WHEN I heard the learn’d astronomer;
When the proofs, the figures, were ranged in columns before me;
When I was shown the charts and the diagrams, to add, divide, and measure them;
When I, sitting, heard the astronomer, where he lectured with much applause in the
lecture-room,
How soon, unaccountable, I became tired and sick;
Till rising and gliding out, I wander’d off by myself,
In the mystical moist night-air, and from time to time,
Look’d up in perfect silence at the stars.
stars which mean mathematical or astronomical themes to scientists,come to mean as a tool of romance or emotions for the man of letters. this is the issue here.
not to overanalyze, but stars = poems, mayhaps?
I realy enjoyed this poem. the thing i was woundering was what was Whitman’s purpose to wright this poem and how did he best achieve it?
When you overanalyze something, looking too deep into the mysteries, it seems to stop having all of its wonder until you can back up and look at it again from the perspective of the innocently curious, not the one who wants to know everything about it. Numbers mean nothing until you can take a step back and say “Wow. That’s beautiful. Let’s leave it at that.”
Thats what happens when you try to analyze everything that comes your way…it loses its natural beauty and mystery
As an amateur astronomer, I have found the rigors of the science to be destracting from the beauty and love I once felt for the night sky. This poem sums up my deepest feelings for that love and inspires me to never forget.
That is what good poetry is all about.
this is one of my favorite poems of all time. i feel the same way as whitman described in the peom. sick of the numbers and the math. when u take something and anazlyze it u tend to forget the beauty that god gave it. numbers are meanigless. in the bible it says “Be still and know that i am God.” this is what its talking about…..
Experiencing something for yourself is much better than listening to someone else telling you how it is done. It is pretty much saying that he walks out of class after listening to the professor bore him to death and visualize the stars. Whitman is a homosexual and that is true of the previous poster has said.
i think the poem means exaclty what it says. he goes into a lecture and finds himself so bored and sick of the topic. but he leaves the place, realizing that he has learned something. the knowledge he acquired from this astronomy course has helped him appreciate nature. and looking up at the stars has never looked so beautiful to him before. the astronomy professor has helped him grow an appreciation for the stars in the sky. it’s like students; we go to school and we dread the lectures. but we come out of the classroom and we realize that the topic may have seemed to suck before, but we are grateful to have learned what we did. and the world is a more beautiful place because we understand it a little more.
The astronomer has learned about the stars and can only project his learning. The poet experiences the ‘experienceable unknown’– as it is, in silence, in its beauty.
I think that the poem demonstrates that opposites co-exist. There is a dialectic tension between facts and intuition, thinkers and feelers, introverts and extroverts, processors and deciders, knowing and experiencing, observing and participating, classroom/book knowledge and experiential learning.
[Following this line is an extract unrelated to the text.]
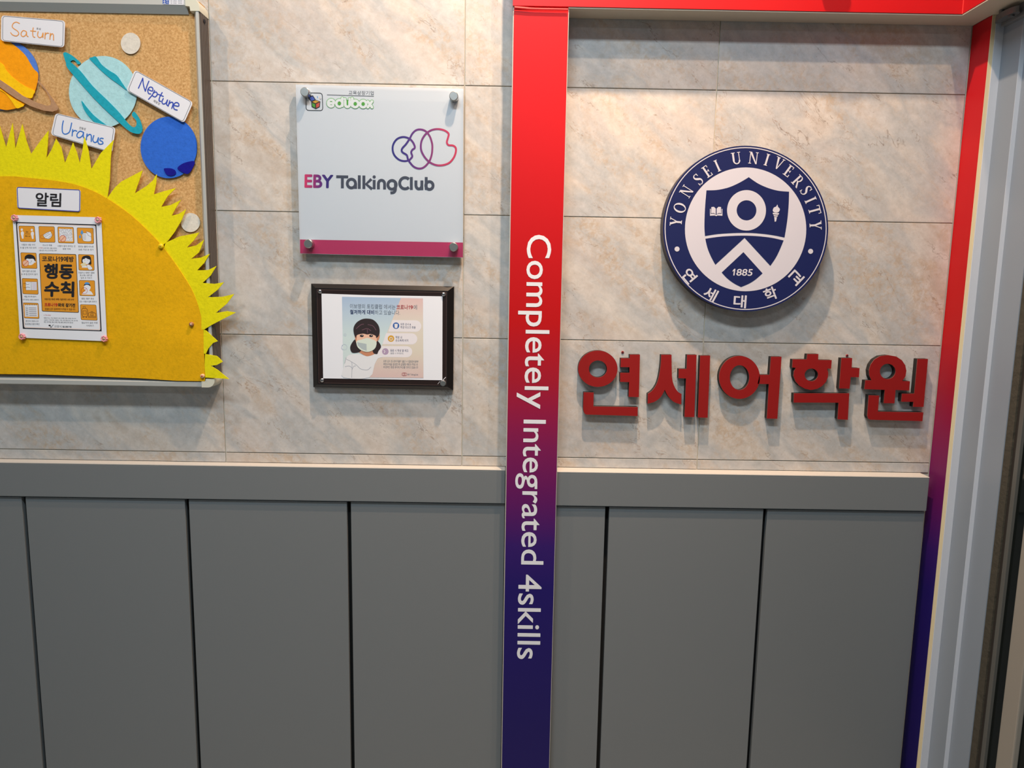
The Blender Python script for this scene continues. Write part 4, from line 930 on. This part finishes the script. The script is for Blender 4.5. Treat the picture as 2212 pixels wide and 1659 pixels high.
disc = smooth(RDr, False, 3)+[(442, 823.5), (380, 822.5), (298, 817), (199, 813), (90, 809), (0, 808), (-200, 803), (-424, 800)]+[p for p in smooth(RDl, False, 2)]
mb = MB(); mb.prism(disc, -0.0484, TH, F_['felt_sun']); mb.build('sun_disc', su)['label'] = 'deep golden felt disc of the sun'
YU = -0.0484
t = card('white blue-edged heading card with bold black Korean word', Q([(128, 50), (627, 72), (625, 243), (135, 215)]), 5, YU-0.0018, None, mat('card_blue_line', (52, 66, 160)), 1.6, 1.0)
mb = MB(); mb.text('알림', Q((275, 200))[0], Q((475, 206))[0], 108/Q.s, YU-0.0021, M['ink'], 0.022, 4); mb.build('heading_text', t)
# poster
po = thing('notice_poster', tuple(un([(130, 600)], -0.03)[0]), 'white and orange Korean health rules poster pinned at four corners', 'poster')
Z = FR(20, 450, 5.5304); YO = YU-0.0030
mb = MB()
gx, gy_ = 8, 12; c0 = np.array(Z([(38, 80), (1098, 108), (1167, 1588), (128, 1545)]))
gridp = []; 
for j in range(gy_+1):
    for i in range(gx+1):
        u, v = i/gx, j/gy_; p = (1-u)*(1-v)*c0[0]+u*(1-v)*c0[1]+u*v*c0[2]+(1-u)*v*c0[3]
        gridp.append(tuple(p))
def yo(x, y): return YO
V_ = un(gridp, YO); Bk = V_+np.array([0, 0.0004, 0])
Fq = [(j*(gx+1)+i, j*(gx+1)+i+1, (j+1)*(gx+1)+i+1, (j+1)*(gx+1)+i) for j in range(gy_) for i in range(gx)]
mb.add(V_, Fq, M['paper'], True); mb.add(Bk, Fq, M['paper'])
mb.build('paper_sheet', po)
mb = MB(); Ya_ = YO-0.00006
mb.flat([Z([(78, 163), (1040, 192), (1104, 1470), (162, 1440)]), Z(rquad([(92, 176), (1030, 206), (1090, 1458), (178, 1428)], 22))], Ya_, M['ink'])
mb.stroke(Z(rquad([(98, 183), (1024, 213), (1084, 1450), (184, 1421)], 22)), 0.8, Ya_-0.00001, M['p_skin'], True); mb.build('border', po)
Z1 = FR(30, 475, 11.854); Z2 = FR(120, 475, 11.854); Z3 = FR(30, 600, 11.854); Z4 = FR(120, 600, 11.854)
Yb_, Yc_, Yd_ = YO-0.00012, YO-0.00014, YO-0.00016
def icon(Fz, q):
    mb = MB(); mb.flat(Fz(rquad(q, 36)), Yb_, M['ink_brown']); c_ = np.mean(q, 0)
    mb.flat(Fz(rquad([tuple(c_+(np.array(p)-c_)*0.955) for p in q], 32)), Yb_-0.00001, M['p_orange']); return mb
def ic_end(mb): mb.build('icon_panel', po)
P = M['paper']; K_ = M['ink']; BR_ = M['ink_brown']
mb = icon(Z1, [(118, 148), (530, 155), (565, 565), (158, 560)])
for dx, dy in ((0, 0), (258, 8)):
    mb.flat(Z1(ell(203+dx, 250+dy, 28, 32, 16)), Yc_, P); mb.flat(Z1(smooth([(215+dx, 290+dy), (180+dx, 320+dy), (178+dx, 370+dy), (192+dx, 410+dy), (208+dx, 475+dy), (245+dx, 475+dy), (245+dx, 400+dy), (256+dx, 350+dy), (245+dx, 305+dy)], True, 3)), Yc_, P)
mb.stroke(Z1([(285, 355), (405, 358)]), 0.7, Yc_, BR_); mb.text('2m', Z1((302, 325))[0], Z1((366, 327))[0], 42/Z1.s, Yc_, BR_, 0.02); mb.text('최소 1m', Z1((290, 432))[0], Z1((414, 436))[0], 38/Z1.s, Yc_, BR_, 0.02); ic_end(mb)
mb = icon(Z1, [(630, 158), (1040, 168), (1062, 580), (655, 576)])
mb.stroke(Z1(smooth([(750, 385), (690, 400), (680, 450), (720, 478), (790, 475)], False)), 0.9, Yc_, mat('ear_loop', (190, 90, 20))); mb.stroke(Z1(smooth([(930, 285), (985, 262), (1022, 310), (1015, 370), (985, 405)], False)), 0.9, Yc_, bpy.data.materials['ear_loop'])
mq = [(750, 385), (830, 330), (930, 292), (960, 330), (982, 405), (930, 470), (880, 488), (800, 470), (765, 430)]
mb.flat(Z1(mq), Yc_, P); mb.stroke(Z1(mq), 0.6, Yd_, BR_, True)
for a_, b_ in (((775, 398), (900, 330)), ((800, 430), (940, 355)), ((890, 455), (960, 400))): mb.stroke(Z1([a_, b_]), 0.6, Yd_, M['ink_grey'])
ic_end(mb)
mb = icon(Z2, [(48, 172), (462, 186), (482, 602), (68, 592)])
mb.flat(Z2([(90, 225), (430, 232), (442, 552), (100, 545)]), Yc_, P); random.seed(9)
for i in range(13):
    for j in range(12):
        x = 104+i*26+random.uniform(-6, 6); y = 240+j*26+random.uniform(-6, 6); a_ = random.uniform(-1, 1)
        mb.k = 3
        if random.random() < 0.8: mb.stroke(Z2([(x-8, y+a_*5), (x, y-5), (x+8, y+5*a_)]), random.choice((0.4, 0.55, 0.75)), Yc_-0.00001, K_, cap=False)
mb.flat(Z2(ell(185, 478, 80, n=28)), Yd_, M['p_skin']) ; mb.stroke(Z2(ell(185, 478, 80, n=28)), 0.9, Yd_-0.00001, M['p_red'], True); mb.stroke(Z2([(130, 535), (240, 422)]), 0.9, Yd_-0.00001, M['p_red']); ic_end(mb)
mb = icon(Z2, [(545, 195), (970, 206), (985, 615), (563, 605)])
hd_ = [(680, 345), (800, 335), (775, 295), (900, 335), (912, 440), (905, 545), (740, 545), (690, 500), (682, 430)]
mb.flat(Z2(smooth(hd_, True, 3)), Yc_, P); mb.stroke(Z2(smooth(hd_, True, 3)), 0.5, Yd_, BR_, True)
for y in (380, 415, 450, 485): mb.stroke(Z2([(685, y), (780, y+6)]), 0.5, Yd_, BR_)
mb.stroke(Z2([(810, 335), (830, 390), (905, 430)]), 0.5, Yd_, BR_)
for cx, cy, s_ in ((675, 320, 1.0), (625, 430, 0.75)): mb.flat(Z2(smooth([(cx, cy-62*s_), (cx+34*s_, cy+5*s_), (cx+26*s_, cy+38*s_), (cx, cy+48*s_), (cx-26*s_, cy+38*s_), (cx-34*s_, cy+5*s_)], True, 3)), Yc_-0.00001, M['p_blue'])
ic_end(mb)
mb = icon(Z1, [(168, 832), (575, 845), (598, 1252), (195, 1240)])
mb.flat(Z1(ell(415, 1060, 112, 100, 32)), Yc_, P); mb.flat(Z1(ell(540, 1072, 18, 26, 12)), Yc_, P)
mb.flat(Z1(smooth([(275, 1010), (285, 935), (350, 890), (420, 885), (500, 915), (550, 985), (548, 1070), (520, 1020), (480, 995), (400, 998), (330, 990), (300, 1015)], True, 3)), Yd_, K_)
mb.flat(Z1(ell(448, 1055, 10, n=10)), Yd_, K_); mb.stroke(Z1(smooth([(395, 1085), (420, 1100), (448, 1088)], False)), 0.4, Yd_, K_)
mb.flat(Z1(smooth([(225, 1100), (235, 1050), (300, 1035), (370, 1060), (372, 1130), (340, 1185), (270, 1175)], True, 3)), Yd_-0.00001, M['p_skin']); mb.stroke(Z1(ell(298, 1110, 78, n=28)), 0.8, Yd_-0.00001, M['p_red'], True); mb.stroke(Z1([(245, 1165), (368, 1045)]), 0.8, Yd_-0.00001, M['p_red']); ic_end(mb)
mb = icon(Z2, [(578, 878), (985, 890), (995, 1300), (592, 1292)])
mb.flat(Z2(smooth([(668, 1100), (665, 1010), (690, 945), (760, 915), (840, 915), (895, 950), (912, 1030), (915, 1140), (860, 1140), (700, 1100)], True, 3)), Yc_, K_)
mb.flat(Z2(smooth([(700, 1010), (740, 1000), (775, 975), (820, 1000), (875, 1020), (880, 1065), (840, 1120), (780, 1140), (720, 1110), (690, 1060)], True, 3)), Yc_-0.00001, P)
mb.flat(Z2([(668, 1220), (690, 1160), (800, 1170), (830, 1225)]), Yc_-0.00001, P)
tp = [(800, 1165), (850, 1145), (920, 1200), (945, 1250), (890, 1280), (840, 1265)]; mb.flat(Z2(smooth(tp, True, 3)), Yd_, P); mb.stroke(Z2(smooth(tp, True, 3)), 0.4, Yd_-0.00001, BR_, True)
mb.flat(Z2(smooth([(640, 1150), (690, 1110), (760, 1090), (780, 1140), (740, 1185), (690, 1185)], True, 3)), Yd_, mat('tissue', (222, 216, 180)))
for x in (748, 825): mb.stroke(Z2([(x-14, 1030), (x+12, 1034)]), 0.5, Yd_, M['ink_grey'])
ic_end(mb)
mb = icon(Z3, [(205, 10), (610, 25), (630, 428), (225, 415)])
mb.flat(Z3([(300, 100), (585, 105), (590, 320), (308, 318)]), Yc_, P); mb.stroke(Z3([(300, 100), (585, 105), (590, 320), (308, 318)]), 0.6, Yd_, BR_, True); mb.stroke(Z3([(440, 108), (450, 318)]), 0.5, Yd_, BR_)
mb.flat(Z3([(465, 125), (570, 128), (575, 300), (472, 298)]), Yc_-0.00001, mat('door_tint', (214, 210, 226)))
mb.stroke(Z3(smooth([(240, 155), (290, 145), (340, 175), (395, 160)], False)), 0.6, Yd_, BR_); mb.stroke(Z3(smooth([(255, 250), (300, 258), (350, 240), (410, 255)], False)), 0.6, Yd_, BR_); ic_end(mb)
mb = icon(Z4, [(600, 60), (1005, 68), (1022, 470), (615, 462)])
mb.flat(Z4(smooth([(680, 430), (700, 380), (760, 340), (830, 325), (900, 345), (940, 390), (965, 435)], False)), Yc_, P); mb.flat(Z4(ell(812, 245, 85, 95, 28)), Yc_, P)
mb.flat(Z4(smooth([(725, 210), (735, 170), (800, 150), (875, 165), (892, 225), (860, 195), (800, 180), (750, 195)], True, 3)), Yd_, K_); mb.flat(Z4(smooth([(742, 165), (760, 125), (805, 112), (850, 125), (872, 160), (800, 165)], True, 3)), Yd_-0.00001, M['p_blue'])
mb.stroke(Z4(ell(735, 330, 80, n=28)), 0.7, Yd_-0.00001, M['p_red'], True); mb.stroke(Z4([(682, 388), (790, 275)]), 0.7, Yd_-0.00001, M['p_red']); ic_end(mb)
mb = icon(Z3, [(230, 635), (628, 648), (652, 1052), (260, 1035)])
mb.flat(Z3([(268, 690), (605, 695), (615, 1003), (285, 995)]), Yc_, P)
for i in range(7): mb.flat(Z3([(290+i*45, 682), (318+i*45, 683), (304+i*45, 712)]), Yd_, BR_)
for i in range(5):
    y = 772+i*47; mb.stroke(Z3([(380+i*3, y), (572+i*3, y+4)]), 1.7, Yd_, M['ink_lt'], cap=False)
    mb.stroke(Z3([(300+i*3, y-20), (352+i*3, y-18), (354+i*3, y+14), (302+i*3, y+12)]), 0.5, Yd_, K_, True)
ic_end(mb)
mb = icon(Z4, [(628, 680), (1040, 692), (1075, 1095), (650, 1080)])
for s0 in ([(665, 830), (690, 785), (790, 785), (820, 830), (822, 960), (800, 1000), (700, 995), (680, 950)], [(700, 845), (785, 845), (790, 935), (708, 932)], [(700, 742), (768, 745), (755, 785), (712, 785)]): mb.stroke(Z4(s0), 1.0, Yc_, BR_, True)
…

i think this poem had nothing to do with stars and astronomy at all, I don’t know how much we really know about Whitman himself, however I have read that he was actually admittingly a homo-sexual. I feel that Whitman felt trapped in a world, or “lecture-hall” busy and noisy, being taught how to figure out and measure “diagrams” that he had no interest in. he felt “tired and sick” but once he escaped all of that and entered his own world, he was happy, leaving all behind
i dont think this poem has to do with stars at all. i think Whitman was trying to say that when you over analyze something it looses its true beautiful. stars was just the example he used.
This poem has changed my life around it shows the beauty of the stars to the world. I agree with the rest of the people above that has commented to the poem. I will hold the book Leaves Of Grass true to my heart.
What I believe Whitman expressed wondrously in this poem is the contrast between the dry, sombre data of the astronomer’s lecture and the feelings of beauty, wonder and awe inspired by his sight of the heavens at night.
The 2 ideas that are being contrasted in the poem are of the what the astronomer had to say about the stars and what the speaker felt towards nature. It is a technology vs nature poem and whitman clearly feels that the stars should be appreciated in nature and by his or herself. It shows it by its structure and subordination of the word “when” and his diction with the speaker using “learn’d”
okay lisa, i totaly agree with the second idea you said, it makes perfect since seeing as how he mostly taught himself since his parents couldn’t read
i think what whitman is trying to say is that, while society often applauds our “knowlege” of nature(such as the stars) we sometimes lose sight of the beauty and importance of it…whitman, however, chooses to lose himself IN the beauty, and wonders at the stars…. i don’t know if that sparked any ideas for the two of you that needed help! 🙂
When reading this peom i get two different ideas about it and i need someones help to analyze this poem. One idea i get is about the stars themselves, just how beautiful and mysterious they are. The other idea I get is about the student, how he feels about the difference between the astronomer teaching him and finding it out for himself. Any ideas?!?!
This poem is very insiteful about the beauty of the stars.